Overview
This map shows excess deaths per 1,000 of the population in each of Ukraine's seven oblasts and the Autonomous Moldavian Socialist Soviet Republic (Moldavia) in 1932.
The total number of 1932-1934 famine losses in Soviet Ukraine is estimated at 4.5 million, with 3.9 million direct losses (excess deaths) and 0.6 million indirect losses (lost births). The 1933 midyear population of Ukraine is estimated at 29.6 million. The 3.9 million direct losses are approximately equivalent to 13 percent of the total population in 1933. The 3.9 million is composed of 0.3 million in urban areas and 3.6 million in rural areas; these numbers are approximately equivalent to 4 percent of the urban and 16 percent of the rural population in 1933. It is important to note that the Holodomor is commonly understood as occurring in the period 1932-1933. However, the analysis here shows that significant famine-related losses also occurred in 1934. This is the first time that regional estimates of direct losses have been made for Ukraine.
Sources
This map visualizes data based on estimates of deaths during the Holodomor period derived under the "Estimation of Regional Losses of the 1932-1934 Famine in Ukraine" project conducted by Oleh Wolowyna (University of North Carolina at Chapel Hill) and Omelian Rudnytskyi, Nataliia Levchuk, Pavlo Shevchuk, and Alla Kovbasiuk (Institute of Demography and Social Studies in Kyiv).

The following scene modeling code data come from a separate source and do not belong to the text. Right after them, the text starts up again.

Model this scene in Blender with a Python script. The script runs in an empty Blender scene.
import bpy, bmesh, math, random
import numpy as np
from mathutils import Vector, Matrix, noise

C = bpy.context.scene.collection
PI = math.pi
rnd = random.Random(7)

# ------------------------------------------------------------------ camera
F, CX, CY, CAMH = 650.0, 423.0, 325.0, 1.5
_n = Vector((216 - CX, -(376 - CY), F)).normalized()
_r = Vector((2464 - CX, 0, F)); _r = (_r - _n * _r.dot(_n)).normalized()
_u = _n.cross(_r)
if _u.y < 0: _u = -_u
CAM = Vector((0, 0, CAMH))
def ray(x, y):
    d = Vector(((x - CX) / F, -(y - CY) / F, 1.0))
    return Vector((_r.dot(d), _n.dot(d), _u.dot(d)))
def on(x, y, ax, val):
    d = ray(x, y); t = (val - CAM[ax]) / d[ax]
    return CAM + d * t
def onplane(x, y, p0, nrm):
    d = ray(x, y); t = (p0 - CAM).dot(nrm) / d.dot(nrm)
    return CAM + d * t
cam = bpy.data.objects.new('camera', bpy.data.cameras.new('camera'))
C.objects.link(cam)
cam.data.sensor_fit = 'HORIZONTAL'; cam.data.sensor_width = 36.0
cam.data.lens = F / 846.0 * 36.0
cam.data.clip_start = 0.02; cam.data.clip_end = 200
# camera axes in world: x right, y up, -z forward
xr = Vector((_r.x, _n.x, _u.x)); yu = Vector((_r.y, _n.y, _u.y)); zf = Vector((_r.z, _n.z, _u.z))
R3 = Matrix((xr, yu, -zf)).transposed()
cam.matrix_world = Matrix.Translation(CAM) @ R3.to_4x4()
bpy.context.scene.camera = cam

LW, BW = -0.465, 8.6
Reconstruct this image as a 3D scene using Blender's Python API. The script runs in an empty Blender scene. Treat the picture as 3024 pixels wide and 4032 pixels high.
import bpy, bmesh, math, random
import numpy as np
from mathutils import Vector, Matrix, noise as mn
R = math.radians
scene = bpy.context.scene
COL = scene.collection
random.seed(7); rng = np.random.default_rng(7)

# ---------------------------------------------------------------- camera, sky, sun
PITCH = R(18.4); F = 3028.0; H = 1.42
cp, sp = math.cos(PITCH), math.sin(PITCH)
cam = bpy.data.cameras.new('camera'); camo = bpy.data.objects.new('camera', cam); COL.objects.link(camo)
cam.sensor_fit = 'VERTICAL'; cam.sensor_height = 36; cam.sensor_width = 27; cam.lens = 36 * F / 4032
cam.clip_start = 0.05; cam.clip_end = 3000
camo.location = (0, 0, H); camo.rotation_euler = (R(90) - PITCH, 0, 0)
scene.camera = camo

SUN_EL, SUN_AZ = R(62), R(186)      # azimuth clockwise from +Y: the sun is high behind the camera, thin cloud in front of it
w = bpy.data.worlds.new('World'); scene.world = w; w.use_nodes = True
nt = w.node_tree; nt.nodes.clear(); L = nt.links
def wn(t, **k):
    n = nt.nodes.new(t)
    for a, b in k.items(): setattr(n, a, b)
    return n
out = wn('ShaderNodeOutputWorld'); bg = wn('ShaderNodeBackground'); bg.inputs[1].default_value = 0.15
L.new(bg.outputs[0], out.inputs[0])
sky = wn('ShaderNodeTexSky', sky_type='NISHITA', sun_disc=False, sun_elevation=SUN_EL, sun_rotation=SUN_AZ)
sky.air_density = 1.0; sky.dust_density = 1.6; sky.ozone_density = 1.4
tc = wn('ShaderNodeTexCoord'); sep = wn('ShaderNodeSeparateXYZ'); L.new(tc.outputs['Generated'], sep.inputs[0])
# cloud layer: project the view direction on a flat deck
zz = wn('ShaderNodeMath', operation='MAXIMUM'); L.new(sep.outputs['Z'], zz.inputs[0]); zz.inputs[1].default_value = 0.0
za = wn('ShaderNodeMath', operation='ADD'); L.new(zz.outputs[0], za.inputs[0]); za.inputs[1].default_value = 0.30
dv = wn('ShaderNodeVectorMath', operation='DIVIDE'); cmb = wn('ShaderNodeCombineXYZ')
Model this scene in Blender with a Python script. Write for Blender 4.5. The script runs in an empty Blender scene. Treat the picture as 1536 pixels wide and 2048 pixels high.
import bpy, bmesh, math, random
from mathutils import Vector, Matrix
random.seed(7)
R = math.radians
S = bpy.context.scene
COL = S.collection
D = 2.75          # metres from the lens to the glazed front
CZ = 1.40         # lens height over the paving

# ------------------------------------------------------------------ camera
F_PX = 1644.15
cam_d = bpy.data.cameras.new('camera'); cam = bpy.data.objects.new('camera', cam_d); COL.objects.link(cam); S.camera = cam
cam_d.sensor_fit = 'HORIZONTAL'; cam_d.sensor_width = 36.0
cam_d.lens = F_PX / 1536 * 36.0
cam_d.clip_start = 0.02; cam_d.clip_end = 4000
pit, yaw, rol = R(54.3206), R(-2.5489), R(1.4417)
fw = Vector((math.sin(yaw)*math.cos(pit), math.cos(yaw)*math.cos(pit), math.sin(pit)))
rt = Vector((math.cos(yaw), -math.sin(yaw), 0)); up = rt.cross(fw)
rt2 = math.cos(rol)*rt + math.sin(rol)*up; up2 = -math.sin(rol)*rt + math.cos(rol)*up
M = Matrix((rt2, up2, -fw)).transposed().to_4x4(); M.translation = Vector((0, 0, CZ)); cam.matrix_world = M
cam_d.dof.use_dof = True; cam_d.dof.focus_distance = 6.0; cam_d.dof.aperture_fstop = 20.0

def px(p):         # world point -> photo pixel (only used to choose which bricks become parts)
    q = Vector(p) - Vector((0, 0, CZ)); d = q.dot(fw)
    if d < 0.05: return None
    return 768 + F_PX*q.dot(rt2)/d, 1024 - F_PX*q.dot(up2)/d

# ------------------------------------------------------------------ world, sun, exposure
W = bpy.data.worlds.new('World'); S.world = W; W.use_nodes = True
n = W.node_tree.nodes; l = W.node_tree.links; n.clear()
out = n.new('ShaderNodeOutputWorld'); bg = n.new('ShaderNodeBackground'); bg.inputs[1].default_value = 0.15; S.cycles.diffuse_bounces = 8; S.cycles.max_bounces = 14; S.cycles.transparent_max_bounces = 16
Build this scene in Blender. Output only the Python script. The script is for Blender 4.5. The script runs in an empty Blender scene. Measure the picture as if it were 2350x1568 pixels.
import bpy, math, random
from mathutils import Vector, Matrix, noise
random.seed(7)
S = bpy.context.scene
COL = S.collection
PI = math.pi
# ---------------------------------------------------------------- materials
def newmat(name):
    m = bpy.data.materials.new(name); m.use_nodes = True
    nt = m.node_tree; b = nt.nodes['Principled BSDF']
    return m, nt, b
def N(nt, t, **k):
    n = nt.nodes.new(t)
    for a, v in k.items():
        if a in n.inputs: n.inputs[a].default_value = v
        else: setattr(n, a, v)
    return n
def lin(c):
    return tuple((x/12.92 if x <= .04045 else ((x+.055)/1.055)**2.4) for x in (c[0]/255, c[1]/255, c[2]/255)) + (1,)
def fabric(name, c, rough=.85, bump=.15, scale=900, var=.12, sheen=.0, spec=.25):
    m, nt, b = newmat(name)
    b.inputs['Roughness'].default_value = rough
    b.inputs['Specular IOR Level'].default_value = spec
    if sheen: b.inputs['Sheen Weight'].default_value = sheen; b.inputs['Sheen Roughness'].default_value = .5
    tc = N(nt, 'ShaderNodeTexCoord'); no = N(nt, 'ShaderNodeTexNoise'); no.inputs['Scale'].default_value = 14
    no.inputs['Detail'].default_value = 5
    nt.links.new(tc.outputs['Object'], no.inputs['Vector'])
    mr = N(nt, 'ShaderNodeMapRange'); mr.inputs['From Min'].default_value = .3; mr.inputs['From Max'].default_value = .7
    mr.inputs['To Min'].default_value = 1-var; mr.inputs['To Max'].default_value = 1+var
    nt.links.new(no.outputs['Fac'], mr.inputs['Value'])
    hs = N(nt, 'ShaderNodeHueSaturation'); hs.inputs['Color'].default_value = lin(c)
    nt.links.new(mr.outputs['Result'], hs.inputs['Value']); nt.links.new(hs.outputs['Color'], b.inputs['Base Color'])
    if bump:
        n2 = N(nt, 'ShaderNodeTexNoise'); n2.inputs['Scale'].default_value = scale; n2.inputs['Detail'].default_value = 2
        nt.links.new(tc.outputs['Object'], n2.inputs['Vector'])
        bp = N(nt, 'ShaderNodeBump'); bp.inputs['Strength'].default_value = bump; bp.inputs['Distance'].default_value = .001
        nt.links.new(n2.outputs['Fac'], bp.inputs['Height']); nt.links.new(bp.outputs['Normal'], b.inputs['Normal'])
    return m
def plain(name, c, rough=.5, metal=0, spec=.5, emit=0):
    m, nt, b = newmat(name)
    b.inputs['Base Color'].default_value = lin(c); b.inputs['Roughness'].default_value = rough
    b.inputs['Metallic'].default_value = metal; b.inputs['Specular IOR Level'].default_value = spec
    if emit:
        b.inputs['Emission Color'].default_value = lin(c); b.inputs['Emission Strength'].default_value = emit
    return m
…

The estimation here of Holodomor losses is based on separate yearly urban and rural population reconstructions by age and sex, using data from three Soviet censuses (1926, 1937, and 1939), as well as annual vital statistics and migration data for the 1927-1939 period. 1926 and 1937 census data were adjusted for undercounts and other problems, while 1939 census data were adjusted to eliminate falsifications implemented to cover up large population losses understood to be due to the famine and other repressive policies. Yearly registered births and deaths were adjusted for undercounts, especially during famine years when the undercount reached extreme levels. Based on these data and detailed data on migration, taking into account urban-rural reclassification, yearly population figures were reconstructed according to age and sex for Soviet Ukraine's eight regions, as well as for urban-rural areas.
Famine losses are operationally defined as the difference between actual estimated deaths (or births) during 1932-1934, and the number of hypothetical deaths (or births) had there been no famine. The difference in deaths is called direct losses or excess deaths; the difference in births is called indirect losses or lost births.